* PROVIDED RECORDS:
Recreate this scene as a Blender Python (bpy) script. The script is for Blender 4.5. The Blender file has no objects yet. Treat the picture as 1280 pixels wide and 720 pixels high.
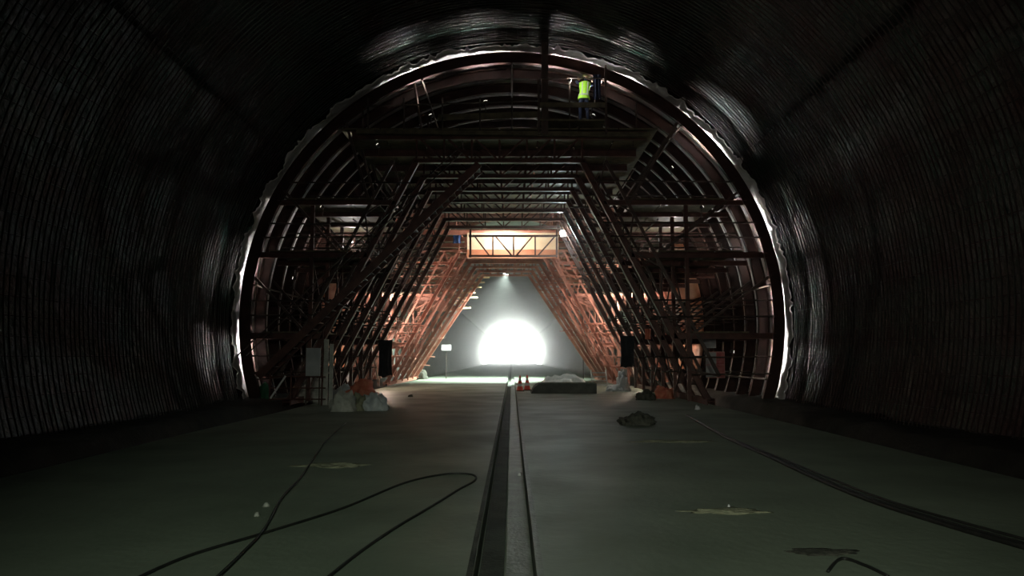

---

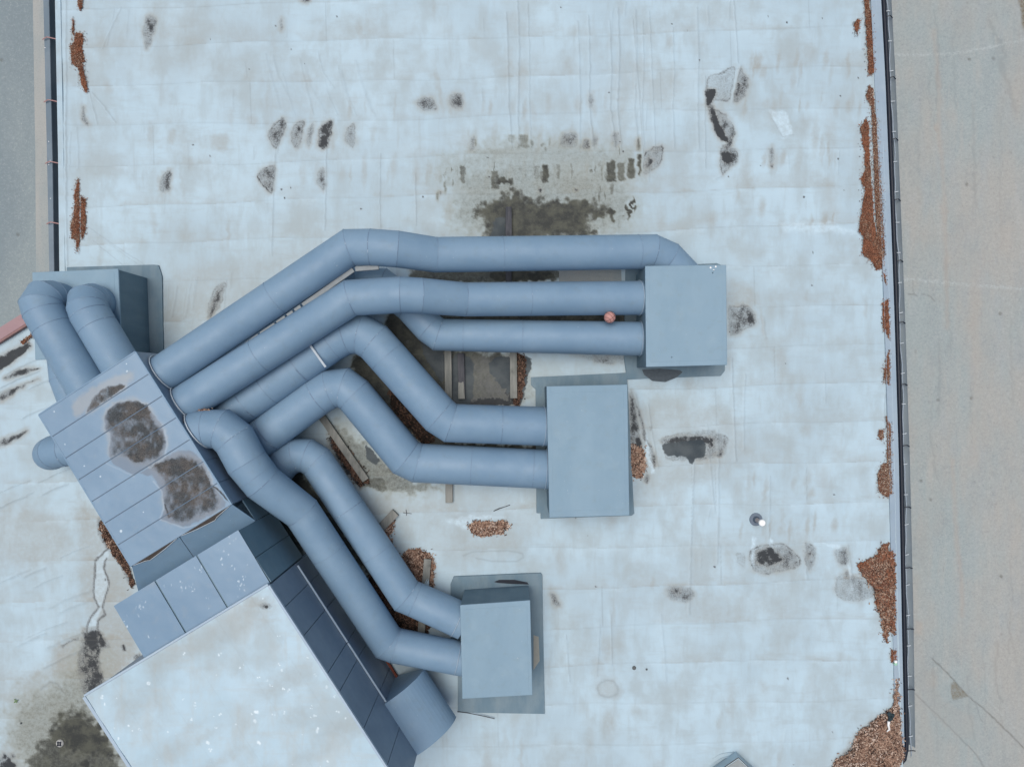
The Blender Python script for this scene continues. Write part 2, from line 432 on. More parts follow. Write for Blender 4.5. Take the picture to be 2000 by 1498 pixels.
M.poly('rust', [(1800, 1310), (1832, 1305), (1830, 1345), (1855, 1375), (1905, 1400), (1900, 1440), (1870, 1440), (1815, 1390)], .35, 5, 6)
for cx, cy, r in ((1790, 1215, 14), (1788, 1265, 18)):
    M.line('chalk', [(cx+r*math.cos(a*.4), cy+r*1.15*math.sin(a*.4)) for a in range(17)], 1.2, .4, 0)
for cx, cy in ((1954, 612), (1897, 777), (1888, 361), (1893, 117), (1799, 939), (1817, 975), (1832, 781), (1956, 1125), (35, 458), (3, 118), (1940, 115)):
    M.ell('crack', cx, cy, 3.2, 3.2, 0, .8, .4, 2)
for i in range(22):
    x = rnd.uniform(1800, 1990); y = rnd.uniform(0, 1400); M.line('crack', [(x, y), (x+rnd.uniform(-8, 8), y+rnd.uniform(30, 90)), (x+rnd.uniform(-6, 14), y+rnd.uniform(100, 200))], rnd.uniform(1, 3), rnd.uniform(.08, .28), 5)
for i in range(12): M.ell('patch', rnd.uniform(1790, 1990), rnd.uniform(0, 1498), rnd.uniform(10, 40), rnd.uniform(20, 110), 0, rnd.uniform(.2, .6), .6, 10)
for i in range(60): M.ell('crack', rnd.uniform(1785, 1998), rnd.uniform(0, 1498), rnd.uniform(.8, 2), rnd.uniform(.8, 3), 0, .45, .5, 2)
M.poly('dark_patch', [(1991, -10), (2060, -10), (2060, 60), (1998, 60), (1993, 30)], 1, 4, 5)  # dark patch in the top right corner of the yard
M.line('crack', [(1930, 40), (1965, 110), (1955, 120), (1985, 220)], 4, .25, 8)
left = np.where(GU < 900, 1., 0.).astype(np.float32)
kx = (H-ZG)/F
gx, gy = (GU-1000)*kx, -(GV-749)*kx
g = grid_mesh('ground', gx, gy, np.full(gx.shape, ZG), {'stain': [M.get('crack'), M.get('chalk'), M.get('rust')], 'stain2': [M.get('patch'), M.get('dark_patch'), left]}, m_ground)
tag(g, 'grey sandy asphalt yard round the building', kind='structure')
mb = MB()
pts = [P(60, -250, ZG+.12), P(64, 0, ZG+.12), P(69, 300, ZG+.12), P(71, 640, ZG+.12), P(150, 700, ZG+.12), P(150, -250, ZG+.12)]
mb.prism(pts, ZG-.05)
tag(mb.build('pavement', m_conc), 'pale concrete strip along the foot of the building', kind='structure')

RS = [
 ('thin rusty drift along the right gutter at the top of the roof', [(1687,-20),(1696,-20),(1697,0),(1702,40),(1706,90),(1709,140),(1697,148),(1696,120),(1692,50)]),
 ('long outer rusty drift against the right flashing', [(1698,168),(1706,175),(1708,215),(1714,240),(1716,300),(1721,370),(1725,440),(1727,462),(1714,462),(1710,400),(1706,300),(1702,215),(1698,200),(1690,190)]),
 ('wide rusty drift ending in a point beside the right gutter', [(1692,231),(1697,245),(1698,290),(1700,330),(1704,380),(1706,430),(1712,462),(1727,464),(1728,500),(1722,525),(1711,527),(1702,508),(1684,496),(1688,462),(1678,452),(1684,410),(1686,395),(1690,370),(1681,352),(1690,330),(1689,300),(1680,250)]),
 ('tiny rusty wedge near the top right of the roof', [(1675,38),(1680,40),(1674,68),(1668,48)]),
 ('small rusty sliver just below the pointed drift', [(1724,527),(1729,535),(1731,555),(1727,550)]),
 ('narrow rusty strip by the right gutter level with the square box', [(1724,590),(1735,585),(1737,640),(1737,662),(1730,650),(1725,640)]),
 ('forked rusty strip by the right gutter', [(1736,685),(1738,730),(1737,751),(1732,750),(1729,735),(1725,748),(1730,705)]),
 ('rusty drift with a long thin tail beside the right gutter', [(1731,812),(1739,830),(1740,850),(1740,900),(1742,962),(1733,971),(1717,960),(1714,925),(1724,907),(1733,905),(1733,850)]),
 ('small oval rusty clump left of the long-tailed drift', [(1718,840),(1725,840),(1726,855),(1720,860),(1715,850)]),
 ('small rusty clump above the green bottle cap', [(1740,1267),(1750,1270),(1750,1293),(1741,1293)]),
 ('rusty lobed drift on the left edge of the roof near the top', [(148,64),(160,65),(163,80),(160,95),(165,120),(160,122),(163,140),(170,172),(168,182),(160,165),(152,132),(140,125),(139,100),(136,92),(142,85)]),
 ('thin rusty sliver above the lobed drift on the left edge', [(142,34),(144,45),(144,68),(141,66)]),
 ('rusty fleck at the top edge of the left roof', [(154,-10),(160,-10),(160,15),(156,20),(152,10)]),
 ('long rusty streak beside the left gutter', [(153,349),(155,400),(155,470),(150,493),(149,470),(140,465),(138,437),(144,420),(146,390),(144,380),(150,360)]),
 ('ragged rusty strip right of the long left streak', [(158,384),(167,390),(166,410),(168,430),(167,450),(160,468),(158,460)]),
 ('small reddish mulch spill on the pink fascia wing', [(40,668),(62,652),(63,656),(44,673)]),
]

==

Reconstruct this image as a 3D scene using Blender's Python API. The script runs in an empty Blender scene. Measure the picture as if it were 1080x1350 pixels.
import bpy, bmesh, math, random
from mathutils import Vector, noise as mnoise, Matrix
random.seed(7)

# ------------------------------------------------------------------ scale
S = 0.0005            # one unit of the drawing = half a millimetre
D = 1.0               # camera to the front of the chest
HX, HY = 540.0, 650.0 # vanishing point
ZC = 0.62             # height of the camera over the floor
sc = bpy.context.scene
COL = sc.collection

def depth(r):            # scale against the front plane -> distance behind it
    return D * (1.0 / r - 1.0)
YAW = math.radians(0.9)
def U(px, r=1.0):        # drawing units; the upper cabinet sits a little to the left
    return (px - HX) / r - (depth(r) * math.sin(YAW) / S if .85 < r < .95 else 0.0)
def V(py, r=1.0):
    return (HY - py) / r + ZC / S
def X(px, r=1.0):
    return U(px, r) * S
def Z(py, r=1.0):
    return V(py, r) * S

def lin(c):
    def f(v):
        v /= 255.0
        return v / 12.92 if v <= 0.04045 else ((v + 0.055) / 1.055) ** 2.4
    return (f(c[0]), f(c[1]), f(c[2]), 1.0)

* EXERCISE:
Output only the lines from the one containing "left = np.where(GU" through the one containing "tag(mb.build('pavement', m_conc), 'pale", inclusive, exactly as written.

* SOLVED EXERCISE:
left = np.where(GU < 900, 1., 0.).astype(np.float32)
kx = (H-ZG)/F
gx, gy = (GU-1000)*kx, -(GV-749)*kx
g = grid_mesh('ground', gx, gy, np.full(gx.shape, ZG), {'stain': [M.get('crack'), M.get('chalk'), M.get('rust')], 'stain2': [M.get('patch'), M.get('dark_patch'), left]}, m_ground)
tag(g, 'grey sandy asphalt yard round the building', kind='structure')
mb = MB()
pts = [P(60, -250, ZG+.12), P(64, 0, ZG+.12), P(69, 300, ZG+.12), P(71, 640, ZG+.12), P(150, 700, ZG+.12), P(150, -250, ZG+.12)]
mb.prism(pts, ZG-.05)
tag(mb.build('pavement', m_conc), 'pale concrete strip along the foot of the building', kind='structure')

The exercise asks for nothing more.